I heard more spontaneous conversations today about science than I have ever heard in any exhibition anywhere.
‘Why are those rings rolling uphill?’
‘Why is that water burning?’
‘What will happen when the balloon fills?’
I was not at a science exhibition, but at the Turner Contemporary Gallery’s new show, Risk. The piece I was looking at was called The Way Things Go (German: Der Lauf der Dinge), a film made in 1987 by the Swiss artist duo Peter Fischli and David Weiss.
This film, made in a warehouse, is a sort of mash-up between Blue Peter and Heath Robinson and Wallace and Gromit. It is a continuous stream of actions, each one triggering the next in the chain. Bin bags swing until they stroke tyres to roll; delicately poised and weighted cardboard rings progress up a slope; balloons fill and drop onto levers. Some triggers exploit physical processes – the conservation of energy – while others are chemical: burning, explosion, melting. The whole thing is 30 minutes of cartoonish, breath-holding, audacious inventiveness.
I went with my own children. We joined the video, which was shown on a loop, about 10 minutes in. We watched it to the end, then we watched the first tem minutes to join up to when we started. Then we watched it all the way to the end again. After we’d been round the rest of the show, we came and watched it again. Nor were my children unusual in their attentiveness to the feat which, let’s face it, is not paced like contemporary media. It is slow, and there is no commentary, no music: no sound at all except the drips and clops and fizzings. There was a whole crown of them around the screen and they couldn’t hold their questions back. Some, I’m afraid, were being shushed. The parents were coming back as best they could with fragments of physics and chemistry; the children were filling in with knowledge and hypothesis.

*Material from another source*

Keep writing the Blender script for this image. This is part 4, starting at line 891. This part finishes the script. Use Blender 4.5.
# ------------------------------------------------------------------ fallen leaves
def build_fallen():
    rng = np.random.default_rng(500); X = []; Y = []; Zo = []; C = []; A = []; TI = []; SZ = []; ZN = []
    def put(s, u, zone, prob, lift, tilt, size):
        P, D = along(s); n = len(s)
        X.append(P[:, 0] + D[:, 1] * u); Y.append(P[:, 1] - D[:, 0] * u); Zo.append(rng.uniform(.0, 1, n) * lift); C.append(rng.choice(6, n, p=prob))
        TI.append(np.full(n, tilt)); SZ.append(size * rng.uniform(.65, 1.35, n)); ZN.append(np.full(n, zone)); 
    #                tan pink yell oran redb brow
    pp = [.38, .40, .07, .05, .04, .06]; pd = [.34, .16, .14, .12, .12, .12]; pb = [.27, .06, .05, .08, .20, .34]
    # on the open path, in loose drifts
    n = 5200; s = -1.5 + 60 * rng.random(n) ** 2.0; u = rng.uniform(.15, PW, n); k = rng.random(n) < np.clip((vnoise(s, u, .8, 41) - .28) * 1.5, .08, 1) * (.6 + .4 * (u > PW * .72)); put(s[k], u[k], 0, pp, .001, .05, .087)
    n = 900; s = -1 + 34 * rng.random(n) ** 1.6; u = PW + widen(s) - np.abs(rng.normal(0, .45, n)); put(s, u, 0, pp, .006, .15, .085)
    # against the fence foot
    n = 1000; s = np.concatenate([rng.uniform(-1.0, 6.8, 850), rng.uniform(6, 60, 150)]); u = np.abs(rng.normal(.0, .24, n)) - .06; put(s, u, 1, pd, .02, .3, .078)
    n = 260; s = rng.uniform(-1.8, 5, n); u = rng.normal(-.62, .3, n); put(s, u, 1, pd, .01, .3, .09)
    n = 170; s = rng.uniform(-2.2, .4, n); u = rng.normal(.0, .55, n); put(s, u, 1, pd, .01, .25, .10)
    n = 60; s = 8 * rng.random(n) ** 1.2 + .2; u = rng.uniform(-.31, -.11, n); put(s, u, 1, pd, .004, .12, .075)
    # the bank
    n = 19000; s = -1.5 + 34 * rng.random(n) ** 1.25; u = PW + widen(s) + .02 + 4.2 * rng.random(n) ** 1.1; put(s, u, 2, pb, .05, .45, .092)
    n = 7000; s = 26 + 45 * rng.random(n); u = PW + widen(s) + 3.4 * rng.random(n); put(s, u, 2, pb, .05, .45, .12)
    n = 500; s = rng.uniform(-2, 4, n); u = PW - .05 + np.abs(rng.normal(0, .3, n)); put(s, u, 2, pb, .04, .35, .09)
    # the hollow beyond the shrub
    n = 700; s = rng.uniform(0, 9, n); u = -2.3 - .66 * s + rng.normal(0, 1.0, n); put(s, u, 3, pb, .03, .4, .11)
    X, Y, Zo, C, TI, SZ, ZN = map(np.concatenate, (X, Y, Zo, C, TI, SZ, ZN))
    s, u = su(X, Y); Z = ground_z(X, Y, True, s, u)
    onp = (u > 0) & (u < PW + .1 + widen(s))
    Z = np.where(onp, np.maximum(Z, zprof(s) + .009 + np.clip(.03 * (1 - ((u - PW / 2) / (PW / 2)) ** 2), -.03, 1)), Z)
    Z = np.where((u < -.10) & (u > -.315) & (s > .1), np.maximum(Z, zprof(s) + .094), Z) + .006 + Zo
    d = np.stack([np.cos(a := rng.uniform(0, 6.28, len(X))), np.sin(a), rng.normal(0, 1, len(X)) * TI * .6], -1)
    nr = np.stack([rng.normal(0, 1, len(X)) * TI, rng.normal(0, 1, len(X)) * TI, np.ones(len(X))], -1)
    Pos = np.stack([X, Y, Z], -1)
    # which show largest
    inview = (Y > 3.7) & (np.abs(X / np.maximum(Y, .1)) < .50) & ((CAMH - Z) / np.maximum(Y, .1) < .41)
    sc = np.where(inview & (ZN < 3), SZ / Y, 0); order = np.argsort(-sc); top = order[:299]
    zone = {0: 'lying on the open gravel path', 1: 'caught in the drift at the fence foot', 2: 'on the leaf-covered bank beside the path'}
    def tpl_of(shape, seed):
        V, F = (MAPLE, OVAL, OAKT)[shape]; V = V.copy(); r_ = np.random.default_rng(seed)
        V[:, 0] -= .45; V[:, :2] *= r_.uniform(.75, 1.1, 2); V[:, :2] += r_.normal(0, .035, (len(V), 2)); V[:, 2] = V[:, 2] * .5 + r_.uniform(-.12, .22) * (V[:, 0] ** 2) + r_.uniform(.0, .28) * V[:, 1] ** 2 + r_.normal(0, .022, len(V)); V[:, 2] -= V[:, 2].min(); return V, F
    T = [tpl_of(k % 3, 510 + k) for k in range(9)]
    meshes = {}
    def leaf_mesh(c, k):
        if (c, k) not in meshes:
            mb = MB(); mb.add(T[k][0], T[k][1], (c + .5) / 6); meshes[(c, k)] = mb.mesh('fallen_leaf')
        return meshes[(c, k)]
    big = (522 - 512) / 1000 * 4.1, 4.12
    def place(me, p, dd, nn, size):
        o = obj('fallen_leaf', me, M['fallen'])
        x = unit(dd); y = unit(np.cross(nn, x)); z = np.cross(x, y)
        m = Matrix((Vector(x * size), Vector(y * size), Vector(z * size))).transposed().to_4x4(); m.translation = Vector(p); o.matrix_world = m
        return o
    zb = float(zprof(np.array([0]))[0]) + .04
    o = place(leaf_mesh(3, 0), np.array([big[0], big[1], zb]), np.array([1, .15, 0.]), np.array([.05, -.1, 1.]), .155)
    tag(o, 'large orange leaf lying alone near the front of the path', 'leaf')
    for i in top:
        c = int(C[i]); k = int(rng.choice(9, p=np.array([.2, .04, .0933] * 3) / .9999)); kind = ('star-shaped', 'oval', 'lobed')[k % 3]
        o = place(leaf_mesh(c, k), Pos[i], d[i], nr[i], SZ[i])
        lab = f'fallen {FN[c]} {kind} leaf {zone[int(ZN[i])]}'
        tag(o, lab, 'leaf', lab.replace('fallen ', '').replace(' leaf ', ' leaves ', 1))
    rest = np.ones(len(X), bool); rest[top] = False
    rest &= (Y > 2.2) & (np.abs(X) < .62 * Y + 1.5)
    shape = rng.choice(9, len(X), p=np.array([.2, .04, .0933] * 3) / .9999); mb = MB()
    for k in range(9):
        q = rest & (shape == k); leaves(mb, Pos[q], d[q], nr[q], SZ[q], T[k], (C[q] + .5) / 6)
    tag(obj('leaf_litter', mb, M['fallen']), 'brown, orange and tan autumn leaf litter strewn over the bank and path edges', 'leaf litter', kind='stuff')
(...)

However, despite the science chat the show, and this piece in particular, did not purport to be science; it was art. Moreover, I had the feeling that its success pointed to a very profound asymmetry between science and art in public. When we see science on display – at science museums and expos – there are heaps of explanations: panels to tell us the principles we see on display. Often, we read the panel, then press the button to see the theory demonstrated for us in some clever model. Art is different. Art in galleries is presented with very little explanation. It’s a high risk strategy, with the risk that the audience will write it off with the cliché, ‘my 5-year-old could have made that’. But when it works, it works brilliantly. The audience must do the work of figuring out why it matters; what research underpins it. The audience meets the art in a raw and mostly unmediated encounter. They are not told the answers, but left to figure them out for themselves; indeed, they are left to figure out the questions. In science galleries, by contrast, the encounter is highly mediated; the process or direct results of science are not shown; and the learning outcomes are predetermined. You can either take them, or leave them and proceed straight to the giftshop.
Of course there is always trickery behind the scenes. If you look closely at Fischli and Weiss’s film, there are some cuts, just as there are in science. The results always take a little cleaning up. But somehow seeing that work done in an artistic context changed the way I felt about it.
What I saw at The Way Things Go was, ironically, the best example of science communication I have ever seen – in the specific sense that it got its audience asking questions. I can’t think of any better outcome for a show, whether science or art.
Postscript: You can watch a bit of The Way Things Go on Youtube; better yet, see it in its entirety, and the rest of the exhibition, in Margate.